#### GIVEN ENTRIES

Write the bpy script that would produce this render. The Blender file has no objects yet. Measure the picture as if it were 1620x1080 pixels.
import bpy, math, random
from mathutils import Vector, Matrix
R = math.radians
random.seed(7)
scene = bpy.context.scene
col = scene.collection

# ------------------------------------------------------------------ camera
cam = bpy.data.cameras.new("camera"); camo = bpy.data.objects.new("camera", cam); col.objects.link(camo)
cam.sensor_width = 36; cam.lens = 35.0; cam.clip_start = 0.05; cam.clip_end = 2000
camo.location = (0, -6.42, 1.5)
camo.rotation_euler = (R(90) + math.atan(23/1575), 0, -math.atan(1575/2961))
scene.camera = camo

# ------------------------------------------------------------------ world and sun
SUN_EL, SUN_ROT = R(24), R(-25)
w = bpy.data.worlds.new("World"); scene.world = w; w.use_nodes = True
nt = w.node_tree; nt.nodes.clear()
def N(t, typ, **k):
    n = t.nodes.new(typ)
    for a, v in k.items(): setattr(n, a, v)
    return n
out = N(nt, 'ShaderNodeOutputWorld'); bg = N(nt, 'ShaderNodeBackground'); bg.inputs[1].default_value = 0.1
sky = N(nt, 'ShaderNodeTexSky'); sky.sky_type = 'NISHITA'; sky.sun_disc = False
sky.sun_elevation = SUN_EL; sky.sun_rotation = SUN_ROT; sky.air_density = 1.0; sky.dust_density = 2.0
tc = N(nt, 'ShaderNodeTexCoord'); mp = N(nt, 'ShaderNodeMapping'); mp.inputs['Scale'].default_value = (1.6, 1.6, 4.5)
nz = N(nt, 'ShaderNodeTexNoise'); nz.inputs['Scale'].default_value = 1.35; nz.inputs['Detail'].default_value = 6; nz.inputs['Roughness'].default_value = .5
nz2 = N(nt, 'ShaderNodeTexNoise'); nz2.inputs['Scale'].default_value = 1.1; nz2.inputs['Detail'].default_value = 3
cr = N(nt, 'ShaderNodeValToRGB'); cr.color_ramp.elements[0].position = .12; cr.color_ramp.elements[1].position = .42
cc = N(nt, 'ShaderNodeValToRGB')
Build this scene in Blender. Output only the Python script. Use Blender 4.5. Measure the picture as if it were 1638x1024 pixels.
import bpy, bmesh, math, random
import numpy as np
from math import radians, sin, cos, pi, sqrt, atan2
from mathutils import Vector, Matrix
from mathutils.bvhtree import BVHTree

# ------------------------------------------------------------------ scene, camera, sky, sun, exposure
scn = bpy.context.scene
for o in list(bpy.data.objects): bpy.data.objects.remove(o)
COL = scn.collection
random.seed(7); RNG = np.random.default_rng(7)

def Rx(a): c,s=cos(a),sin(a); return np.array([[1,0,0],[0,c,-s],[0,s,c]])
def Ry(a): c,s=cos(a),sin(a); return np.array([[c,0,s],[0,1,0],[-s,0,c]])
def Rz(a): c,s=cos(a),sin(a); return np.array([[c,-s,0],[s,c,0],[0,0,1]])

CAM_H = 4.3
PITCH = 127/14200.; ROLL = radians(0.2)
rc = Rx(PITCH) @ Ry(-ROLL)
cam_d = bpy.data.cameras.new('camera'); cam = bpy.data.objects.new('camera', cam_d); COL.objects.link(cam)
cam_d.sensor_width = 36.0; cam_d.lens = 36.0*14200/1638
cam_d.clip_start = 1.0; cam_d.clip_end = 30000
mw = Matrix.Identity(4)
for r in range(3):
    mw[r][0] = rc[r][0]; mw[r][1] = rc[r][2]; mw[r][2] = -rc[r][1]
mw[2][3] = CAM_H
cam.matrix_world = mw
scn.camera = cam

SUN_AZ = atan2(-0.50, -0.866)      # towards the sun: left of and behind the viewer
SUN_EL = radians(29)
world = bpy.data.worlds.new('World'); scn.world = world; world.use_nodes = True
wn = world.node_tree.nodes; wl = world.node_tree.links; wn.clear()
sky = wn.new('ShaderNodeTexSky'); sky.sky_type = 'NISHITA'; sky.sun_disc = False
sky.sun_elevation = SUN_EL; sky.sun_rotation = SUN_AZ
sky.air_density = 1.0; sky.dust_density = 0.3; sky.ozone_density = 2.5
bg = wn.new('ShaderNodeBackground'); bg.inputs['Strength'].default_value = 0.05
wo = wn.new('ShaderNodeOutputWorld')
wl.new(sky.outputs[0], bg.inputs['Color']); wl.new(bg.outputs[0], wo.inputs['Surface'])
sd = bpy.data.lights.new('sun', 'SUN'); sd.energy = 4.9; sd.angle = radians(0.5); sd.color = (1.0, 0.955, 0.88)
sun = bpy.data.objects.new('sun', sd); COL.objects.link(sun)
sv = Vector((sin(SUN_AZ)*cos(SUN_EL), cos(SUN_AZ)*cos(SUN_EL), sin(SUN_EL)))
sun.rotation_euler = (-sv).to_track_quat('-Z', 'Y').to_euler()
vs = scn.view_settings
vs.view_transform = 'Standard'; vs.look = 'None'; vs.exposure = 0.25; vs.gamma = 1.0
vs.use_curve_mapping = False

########

* **WORK TO DO**
Return what is listed above, exactly and completely.

* **SOLUTION TO THIS TASK**
Write the bpy script that would produce this render. The Blender file has no objects yet. Measure the picture as if it were 1620x1080 pixels.
import bpy, math, random
from mathutils import Vector, Matrix
R = math.radians
random.seed(7)
scene = bpy.context.scene
col = scene.collection

# ------------------------------------------------------------------ camera
cam = bpy.data.cameras.new("camera"); camo = bpy.data.objects.new("camera", cam); col.objects.link(camo)
cam.sensor_width = 36; cam.lens = 35.0; cam.clip_start = 0.05; cam.clip_end = 2000
camo.location = (0, -6.42, 1.5)
camo.rotation_euler = (R(90) + math.atan(23/1575), 0, -math.atan(1575/2961))
scene.camera = camo

# ------------------------------------------------------------------ world and sun
SUN_EL, SUN_ROT = R(24), R(-25)
w = bpy.data.worlds.new("World"); scene.world = w; w.use_nodes = True
nt = w.node_tree; nt.nodes.clear()
def N(t, typ, **k):
    n = t.nodes.new(typ)
    for a, v in k.items(): setattr(n, a, v)
    return n
out = N(nt, 'ShaderNodeOutputWorld'); bg = N(nt, 'ShaderNodeBackground'); bg.inputs[1].default_value = 0.1
sky = N(nt, 'ShaderNodeTexSky'); sky.sky_type = 'NISHITA'; sky.sun_disc = False
sky.sun_elevation = SUN_EL; sky.sun_rotation = SUN_ROT; sky.air_density = 1.0; sky.dust_density = 2.0
tc = N(nt, 'ShaderNodeTexCoord'); mp = N(nt, 'ShaderNodeMapping'); mp.inputs['Scale'].default_value = (1.6, 1.6, 4.5)
nz = N(nt, 'ShaderNodeTexNoise'); nz.inputs['Scale'].default_value = 1.35; nz.inputs['Detail'].default_value = 6; nz.inputs['Roughness'].default_value = .5
nz2 = N(nt, 'ShaderNodeTexNoise'); nz2.inputs['Scale'].default_value = 1.1; nz2.inputs['Detail'].default_value = 3
cr = N(nt, 'ShaderNodeValToRGB'); cr.color_ramp.elements[0].position = .12; cr.color_ramp.elements[1].position = .42
cc = N(nt, 'ShaderNodeValToRGB')
Build this scene in Blender. Output only the Python script. Use Blender 4.5. Measure the picture as if it were 1638x1024 pixels.
import bpy, bmesh, math, random
import numpy as np
from math import radians, sin, cos, pi, sqrt, atan2
from mathutils import Vector, Matrix
from mathutils.bvhtree import BVHTree

# ------------------------------------------------------------------ scene, camera, sky, sun, exposure
scn = bpy.context.scene
for o in list(bpy.data.objects): bpy.data.objects.remove(o)
COL = scn.collection
random.seed(7); RNG = np.random.default_rng(7)

def Rx(a): c,s=cos(a),sin(a); return np.array([[1,0,0],[0,c,-s],[0,s,c]])
def Ry(a): c,s=cos(a),sin(a); return np.array([[c,0,s],[0,1,0],[-s,0,c]])
def Rz(a): c,s=cos(a),sin(a); return np.array([[c,-s,0],[s,c,0],[0,0,1]])

CAM_H = 4.3
PITCH = 127/14200.; ROLL = radians(0.2)
rc = Rx(PITCH) @ Ry(-ROLL)
cam_d = bpy.data.cameras.new('camera'); cam = bpy.data.objects.new('camera', cam_d); COL.objects.link(cam)
cam_d.sensor_width = 36.0; cam_d.lens = 36.0*14200/1638
cam_d.clip_start = 1.0; cam_d.clip_end = 30000
mw = Matrix.Identity(4)
for r in range(3):
    mw[r][0] = rc[r][0]; mw[r][1] = rc[r][2]; mw[r][2] = -rc[r][1]
mw[2][3] = CAM_H
cam.matrix_world = mw
scn.camera = cam

SUN_AZ = atan2(-0.50, -0.866)      # towards the sun: left of and behind the viewer
SUN_EL = radians(29)
world = bpy.data.worlds.new('World'); scn.world = world; world.use_nodes = True
wn = world.node_tree.nodes; wl = world.node_tree.links; wn.clear()
sky = wn.new('ShaderNodeTexSky'); sky.sky_type = 'NISHITA'; sky.sun_disc = False
sky.sun_elevation = SUN_EL; sky.sun_rotation = SUN_AZ
sky.air_density = 1.0; sky.dust_density = 0.3; sky.ozone_density = 2.5
bg = wn.new('ShaderNodeBackground'); bg.inputs['Strength'].default_value = 0.05
wo = wn.new('ShaderNodeOutputWorld')
wl.new(sky.outputs[0], bg.inputs['Color']); wl.new(bg.outputs[0], wo.inputs['Surface'])
sd = bpy.data.lights.new('sun', 'SUN'); sd.energy = 4.9; sd.angle = radians(0.5); sd.color = (1.0, 0.955, 0.88)
sun = bpy.data.objects.new('sun', sd); COL.objects.link(sun)
sv = Vector((sin(SUN_AZ)*cos(SUN_EL), cos(SUN_AZ)*cos(SUN_EL), sin(SUN_EL)))
sun.rotation_euler = (-sv).to_track_quat('-Z', 'Y').to_euler()
vs = scn.view_settings
vs.view_transform = 'Standard'; vs.look = 'None'; vs.exposure = 0.25; vs.gamma = 1.0
vs.use_curve_mapping = False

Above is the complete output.